All enquiries to be directed to the British Popular Culture email address.
Confirmed speakers for 2026
We are happy to announce Jez Collins, founder and director of the Birmingham Music Archive C.I.C, Professor Abigail Gardner, University of Gloucestershire and Professor Oli Mould, Royal Holloway University of London, will be joining the conference this year.
Jez Collins is the founder and director of the Birmingham Music Archive C.I.C., a creative and cultural arts organisation that captures, documents and celebrates the music history, heritage and culture of Birmingham and its communities through a range of diverse and engaging projects.
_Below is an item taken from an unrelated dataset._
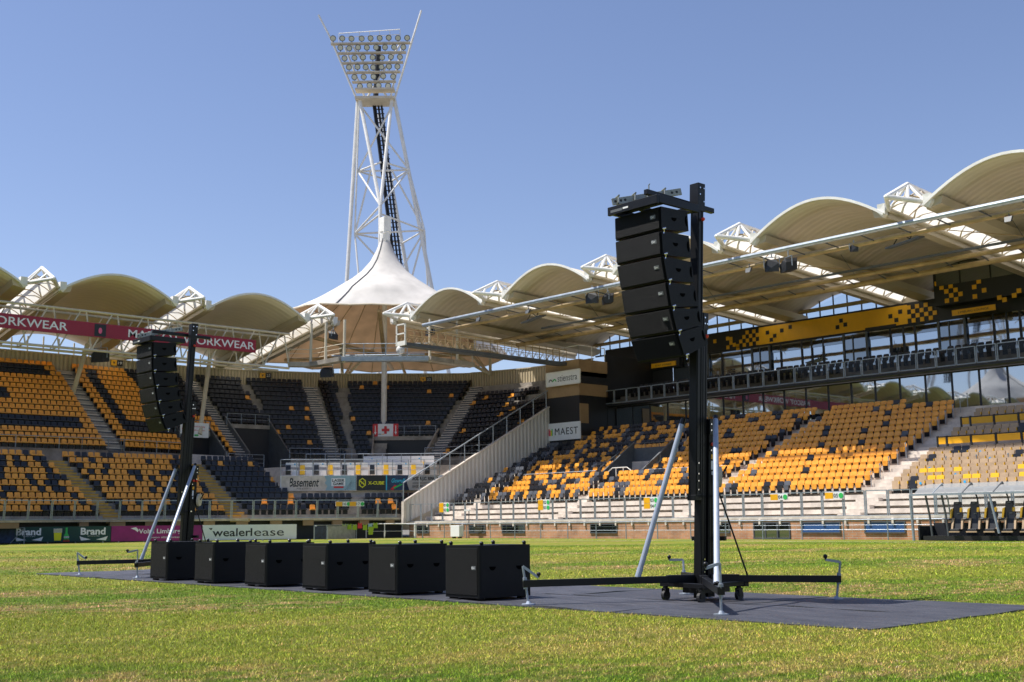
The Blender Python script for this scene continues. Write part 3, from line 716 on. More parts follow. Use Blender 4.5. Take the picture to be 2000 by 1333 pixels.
# aisle steps (half steps)
for (x0, x1, r0, r1) in ((-30.65, -29.45, 0, 14), (-40.5, -39.5, 0, 14), (-48.9, -47.9, 8, 14), (-49.9, -49.1, 0, 4), (-59.5, -58.8, 0, 14)):
    b = MB()
    for i in range(r0, r1):
        if i > 0: b.box(x0, x1, ROW_T[i]-.43-.42, ROW_T[i]-.43-.002, ROW_Z[i]-.40, ROW_Z[i]-.185)
        else:
            for z, y in ((1.2, 47.9), (1.54, 48.7), (1.88, 49.5)): b.box(x0, x1, y, y+.4, z-.3, z)
    part('aisle_steps', b, M['conc'], MS)
# vomitory
b = MB()
for x in (-50.55, -47.3): b.prism([(x, 53.2, 3.1), (x, 56.1, 3.1), (x, 56.1, 5.9), (x, 53.2, 4.0)], (.12, 0, 0))
b.box(-50.5, -47.3, 56.02, 56.1, 4.55, 5.5); b.box(-50.5, -47.3, 53.0, 56.1, 2.6, 2.7)
part('vomitory_wall', b, M['dgrey'], MS)
b = MB(); b.box(-50.4, -47.4, 56.1, 56.2, 2.7, 4.55); part('doorway', b, M['ink'], MS)
def railing(name, pts, h, parent, r=.025, step=1.3, mids=1, mtl='galv'):
    b = MB(); up = Vector((0, 0, h)); pts = [Vector(p) for p in pts]
    for p, q in zip(pts, pts[1:]):
        b.tube(p+up, q+up, r, 6)
        for k in range(mids): b.tube(p+up*(k+1)/(mids+1), q+up*(k+1)/(mids+1), r*.6, 5)
        n = max(1, int((q-p).length/step+.5))
        for i in range(n+1):
            a = p.lerp(q, i/n); b.tube(a, a+up, r, 6)
    return part(name, b, M[mtl], parent)
railing('handrail', [(-57.6, 53.1, 3.2), (-51, 53.1, 3.2)], .85, MS, mids=0)
railing('handrail', [(-50.9, 53.3, 3.3), (-50.7, 56, 4.9)], .9, MS, mids=1, mtl='dgrey')
railing('handrail', [(-50.7, 56.1, 4.9), (-47.2, 56.1, 4.9)], .9, MS, mids=1, mtl='dgrey')
railing('handrail', [(-47.1, 56, 4.9), (-47, 53.3, 3.3)], .9, MS, mids=1, mtl='dgrey')
b = MB(); b.path([(-50.2, 53.0, 2.9), (-50.2, 53.0, 3.7), (-49.5, 53.0, 4.15), (-48.3, 53.0, 4.15), (-47.6, 53.0, 3.7), (-47.6, 53.0, 2.9)], .03, 7); b.tube((-49.2, 53, 2.9), (-49.2, 53, 4.15), .03, 7); b.tube((-48.6, 53, 2.9), (-48.6, 53, 4.15), .03, 7)
part('handrail', b, M['white'], MS)
railing('handrail', [(-46.9, 53.1, 3.2), (-41, 53.1, 3.2)], .75, MS, mids=0)
for i in range(1, 14):
    b = MB(); y = ROW_T[i]-.1; z = ROW_Z[i]; b.path([(-30.7, y, z), (-30.7, y, z+.75)], .022, 6); b.ball((-30.7, y, z+.75), .05, 6); b.ball((-30.7, y, z+.35), .035, 6); part('grab_post', b, M['galv'], MS)
for x in (-27.6, -26.1, -24.6, -23.1, -21.6, -20.1): 
    b = MB(); y = ROW_T[3]-.3; z = ROW_Z[3]-.3; b.path([(x, y, z), (x, y, z+.95)], .024, 6); b.ball((x, y, z+.9), .05, 6); b.ball((x, y, z+.45), .05, 6); part('grab_post', b, M['galv'], MS)
# yellow press barriers in the padded block
for r in (6, 9):
    z = ROW_Z[r]; y = ROW_T[r]-.3; x0 = -29.3
    f = thing('yellow_barrier', (x0, y, z), 'black barrier with yellow panels, %s one between the rows of padded seats' % ('lower' if r == 6 else 'upper'), 'barrier', 'yellow panel barriers')
    b = MB(); xs = [x0, x0+.5]+[x0+.5+1.25*k for k in range(1, 14)]
    for x in xs: b.box(x-.045, x+.045, y-.05, y+.02, z-.2, z+.68)
    b.box(x0, xs[-1], y+.0, y+.04, z+.60, z+.66)
    part('frame', b, M['fblack'], f)
    for p, q in zip(xs, xs[1:]): b = MB(); b.box(p+.07, q-.07, y-.06, y-.02, z+.27, z+.60); part('panel', b, M['fyel'], f)

# brick base with windows
b = MB(); b.box(X0, X1, 46.96, 47.3, 0, .93); part('brick_base', b, M['brick'], MS)
for k in range(38):
    x = -61.2+1.17*k; b = MB(); b.box(x-.05, x+.05, 46.87, 46.96, .70, .93); part('corbel', b, M['conc'], MS)
for (x0, x1, kind) in [(-61.2, -59.9, 'd'), (-55.9, -54.4, 'd'), (-52.9, -50.9, 'd'), (-37.6, -36.1, 'd'), (-34.7, -32.6, 'door'), (-32.0, -29.9, 'b'), (-28.7, -26.7, 'b'), (-45.6, -43.6, 'd')]:
    f = MB(); z0, z1 = (.28, .80) if kind != 'door' else (.02, .80)
    f.box(x0, x1, 46.90, 46.975, z0, z0+.06); f.box(x0, x1, 46.92, 46.975, z1-.05, z1); f.box(x0, x0+.06, 46.92, 46.975, z0+.06, z1-.05); f.box(x1-.06, x1, 46.92, 46.975, z0+.06, z1-.05)
    if kind == 'door':
        for q in (.33, .66): f.box(x0+(x1-x0)*q-.04, x0+(x1-x0)*q+.04, 46.92, 46.975, .08, .75)
    w_ = part('window' if kind != 'door' else 'door', f, M['dgrey'], MS)
    g = MB(); g.box(x0+.06, x1-.06, 46.945, 46.96, z0+.06, z1-.05); part('pane', g, M['bluewin'] if kind == 'b' else M['glassd'], w_)
# fence on the slab
def fence(name, label, pts, step, lean=.0, h=1.12, group=None, mesh=False):
    """post and rail fence of framed mesh panels along the polyline"""
    P = [Vector(p) for p in pts]; f = thing(name, P[0], label, 'fence', group)
    dist = [0]
    for a, c in zip(P, P[1:]): dist.append(dist[-1]+(c-a).length)
    def at(d):
        for i in range(len(P)-1):
            if d <= dist[i+1]+1e-6: return P[i].lerp(P[i+1], (d-dist[i])/(dist[i+1]-dist[i]))
        return P[-1]
    n = int(dist[-1]/step)
    for i in range(n):
        a = at(i*step+.04); c = at((i+1)*step-.04); nrm = (c-a).cross(Vector((0, 0, 1))).normalized(); up = Vector((0, 0, h))+nrm*lean
        b = MB(); b.bar(a, a+up, .045, .045, up=nrm); b.bar(c, c+up, .045, .045, up=nrm); b.bar(a+up, c+up, .045, .045); b.bar(a+up*.03, c+up*.03, .04, .04)
        pn = part('fence_panel', b, M['galv'], f)
    return f
fence('terrace_fence', 'grey framed fence on the front edge of the main stand terrace', [(-61.9, 46.98, 1.03), (6, 46.98, 1.03)], 1.11, group='terrace fences')
f = thing('pitch_railing', (-62, 46.3, 0), 'thin grey rail on posts in front of the brick wall', 'railing')
b = MB(); xs = [-61.9+2.17*k for k in range(31)]
for x in xs: b = MB(); b.tube((x, 46.3, 0), (x, 46.3, .88), .03, 7); part('post', b, M['galv'], f)
b = MB(); b.tube((-64.5, 46.2, .88), (5, 46.3, .88), .032, 7); part('top_rail', b, M['galv'], f)
b = MB(); b.tube((-61.9, 46.3, .45), (5, 46.3, .45), .012, 5); b.tube((-61.9, 46.3, .65), (5, 46.3, .65), .008, 5); part('wire', b, M['galv'], f)

# pillar building between main stand and corner
b = MB()
bands = [(4.4, 11.72, 'k', -62.2, -58.85, 59.6)]
b.box(-62.2, -58.85, 59.75, 62.6, 3.6, 11.3); part('pillar', b, M['fblack'], MS)
b = MB()
for z0, z1 in ((11.62, 12.5), (9.9, 10.75)): b.box(-62.25, -58.8, 59.7, 62.65, z0, z1)
for z0, z1 in ((7.9, 9.3), (5.4, 7.0)): b.box(-58.86, -58.8, 59.74, 60.6, z0, z1)
part('tan_cladding', b, M['tan'], MS)
b = MB(); b.box(-62.22, -58.82, 59.72, 62.62, 11.3, 11.62); b.box(-62.22, -58.82, 59.73, 62.62, 10.75, 11.62); part('black_band', b, M['fblack'], MS)
railing('roof_handrail', [(-62.1, 59.8, 12.5), (-58.9, 59.8, 12.5), (-58.9, 62.5, 12.5)], 1.0, MS, r=.03, mids=0, mtl='white')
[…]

He is also founder of Atticus Creative & Cultural Consultancy, a cultural and creative consultancy that help develops cultural, creative, community and place-making strategies for those working in the built environment sector. In addition, Jez is a co-Director of Un-Convention C.I.C., a global grassroots music network that helps build sustainable music infrastructures and a widely published academic and public speaker. Jez sits on the Board for Soul City Arts and Digbeth Improvement District and he is a member of Bearwood Promoters in the Black Country, a group of voluntary music lovers who programme live music on a Victorian Bandstand.
Professor Abigail Gardner is Professor in Cultural Studies at the University of Gloucestershire’s School of Creative Arts. She researches popular music, gender, and ageing, and her latest book moved into Sound Studies. Listening, Belonging and Memory (Bloomsbury, 2023). She is currently researching for PJ Harvey: Place, Memory and the Magic of Dorset (Cambridge University Press). Other publications include Ageing and Contemporary Female Musicians (2019), PJ Harvey and Music Video Performance (2015) and, with Ros Jennings, Aging and Popular Music in Europe (2019) and Rock On: Women, Ageing and Popular Music (2012). She is leading a joint UKRI (UK Research and Innovation) funded project called Sound, Environment and Ageing: Bringing the Outside into Care Homes and has Erasmus + European projects with the most recent being a music and memory project called Mapping the Music of Migration. She was editor in chief of the International Association of Popular Music Journal 2022 - 2025.
Oli Mould is a professor of human geography at Royal Holloway, University of London. He is the author of four books including Against Creativity (2018), Seven Ethics Against Capitalism (2021) and the forthcoming Postcapitalist Cities (2026). His research focus on radical politics, urban life, mutual aid and activism.
Oli's Talk
Creativity is a bad concept. We're all familiar with a particular rendition of creativity as a way to better ourselves and our economies, but this version has stifled what it means to be actually creative. In this talk, we will explore why being creative under contemporary capitalism is bad, and instead engages with more recalcitrant ways of being creative: specifically through psychedelic experiences (broadly defined). Under capitalism, creativity is instrumentalised; it is reduced to productivity, innovation, and market value. Instead, I want to advocate for a psychedelic version of creativity – one that popular culture has provided for us in many versions throughout the decades – may resist enclosure by rejecting individualism, embracing ambiguity, and fostering non-exploitative forms of connection and meaning-making. In doing so, it challenges the neoliberal appropriation of the ‘creative subject’ and opens space for alternative imaginaries of art, labour, and life, rooted in mutuality, care, and a deep material and ecological consciousness. Psychedelic experience becomes, here, not an escape, but a politicised reorientation: a means of seeing, sensing, and creating otherwise.